Une fois la voix enregistrée, elle est envoyée au logiciel qui utilise les intonations repérées pour lire un texte. Pour s’assurer de la réalité de son interlocuteur en ligne, petite astuce : lui demander de faire pivoter sa caméra pour montre son environnement, ce que l’IA a – pour l’instant – du mal à recréer.
Mais les générateurs de texte ne sont que la partie émergée de cet iceberg. Des modèles d’IA peuvent « tirer parti de toutes les données qui ont été dérobées ces dernières années pour automatiser la création d’escroqueries hautement personnalisées », a alerté en janvier dernier auprès de l’AFP Steve Grobman, directeur technique de l’éditeur de logiciels de sécurité McAfee. « Il y a quelques années, cela n’aurait pas été possible sans mobiliser une armée » de petites mains.
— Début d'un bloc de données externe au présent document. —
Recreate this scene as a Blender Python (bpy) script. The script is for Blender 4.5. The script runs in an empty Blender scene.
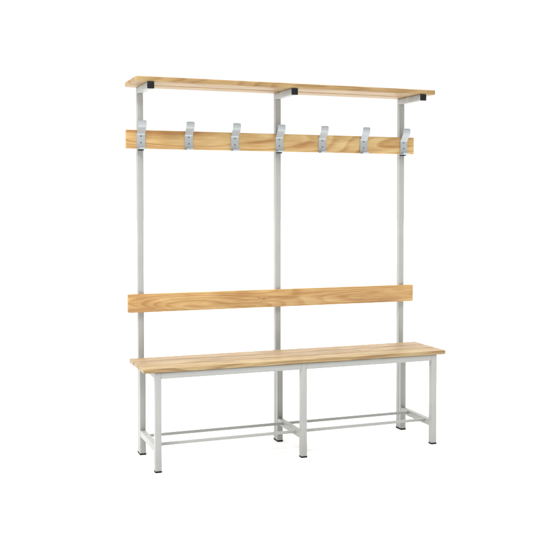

Une arme… mais aussi un outil
L’escroquerie en ligne est devenue une industrie si lucrative que « comme pour d’autres secteurs, il existe des chaînes d’approvisionnement et tout un écosystème pour la soutenir », observait alors l’expert de McAfee. En France, plus de 130.000 escroqueries en ligne ont été enregistrées en 2023 (nouvelle fenêtre), selon les chiffres du ministère de l’Intérieur, qui note une hausse de 8% par an en moyenne des infractions « numériques » relevant des atteintes aux biens depuis 2016. Mais le développement de ces nouveaux outils d’IA n’inquiète pas tous les experts. « Nous pouvons utiliser l’IA pour l’attaque comme pour la défense », avance ainsi auprès de l’AFP Martin Kraemer, le spécialiste de KnowBe4.
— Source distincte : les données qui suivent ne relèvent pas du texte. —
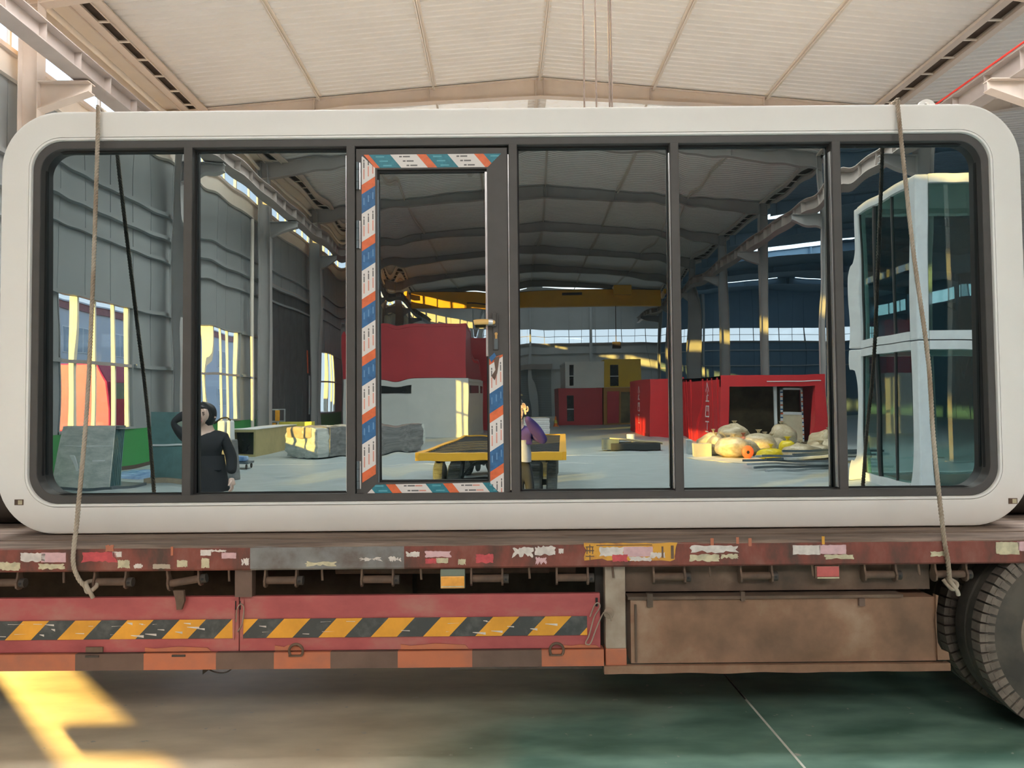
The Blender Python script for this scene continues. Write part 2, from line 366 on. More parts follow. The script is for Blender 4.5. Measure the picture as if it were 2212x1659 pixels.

Car si l’intelligence artificielle est devenue le meilleur allié des arnaqueurs, elle sert aussi à débusquer les fraudes. Julien Bouverot, directeur général de l’Olivier assurance, utilise un logiciel d’IA pour passer au crible les documents et les images envoyées par les sinistrés ou prétendus sinistrés. « Quelqu’un nous dit que cet ordinateur a été endommagé lors d’un sinistre. Là, l’outil va nous remonter que c’est une image qui n’est absolument pas celle d’un assuré. C’est une image publique disponible sur Internet », montre-t-il.
Grâce à cette IA, l’entreprise a pu détecter et enquêter sur plusieurs milliers de dossiers suspects, dont de nombreuses tentatives de fraude à l’assurance automobile. « Typiquement, ici, on a reçu une photo d’un assuré qui nous dit que son véhicule était stationné, qu’il a été percuté par un autre véhicule et que ce sont les dommages qui ont été générés. Ça, c’est pareil. L’outil va nous expliquer que ce dommage n’est pas possible, n’est pas crédible en stationnement ». En cas de fraude avérée, le dédommagement n’est bien sûr pas versé. La compagnie d’assurance dit ainsi avoir pu économiser entre 5 et 10 millions d’euros l’an dernier.